Offenbar ist bei der Planung des Technikwechsels bisher übersehen worden, dass es den praktischen Bedürfnissen der Berufsausübung einer Vielzahl der Anwenderinnen entspricht, ihre qualifizierten elektronischen Signaturen auch außerhalb der beA-Weboberfläche anbringen zu können. Bis dies auch mit der „Fernsignatur“ der BNotK möglich wird, ist Mehrarbeit der Postfachinhaberin erforderlich:

  • Sie versendet jede beA-Nachricht nur noch selbst ( „sicherer Übermittlungsweg“ mit VHN-Protokoll) oder
  • sie lädt jedes schriftformbedürftige Dokument selbst in das beA hoch und erzeugt dabei die QES zum Dokument. Dann kann der Versand später durch Dritte (Büropersonal) erfolgen.

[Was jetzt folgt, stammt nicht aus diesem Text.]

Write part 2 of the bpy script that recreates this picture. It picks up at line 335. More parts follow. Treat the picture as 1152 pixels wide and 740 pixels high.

Oder
  • sie ignoriert die von der BNotK angebotene „Fernsignatur“ und beschafft sich ein wieder lokal speicherbares QES-Signaturzertifikat von einem anderen Anbieter als der Bundesnotarkammer.

 

Die Bundesnetzagentur hat eine Liste der Anbieter von QES-Zertifikaten veröffentlicht.

Für den Wechsel spricht (bisher) zudem, dass die Anbringung einer qualifizierten elektronischen Signatur als „Fernsignatur“ wesentlich länger dauert als mit dem bisher auf der Karte gespeicherten QES-Zertifikat.

Die Server der Zertifizierungsstelle der BNotK, auf denen die Zertifikate zur „Fernsignatur“ gespeichert sind, antworten offenbar (noch) nicht besonders schnell.

Der Verfasser hat im Selbstversuch ermittelt, dass die Stapelsignatur mehrerer Dateien mit dem alten (lokal gespeicherten) Zertifikat binnen 5 – 13 Sekunden erledigt war, derselbe Vorgang mit der neuen Fernsignatur aber bis zu 2 Minuten benötigte.

Jedenfalls daran wird ganz zeitnah gearbeitet werden müssen, um den inzwischen wohl allseits anerkannten großen Nutzen des beA als praxistaugliches Werkzeug für die professionelle elektronische Kommunikation für seine Anwenderinnen zu erhalten und nicht zu schmälern.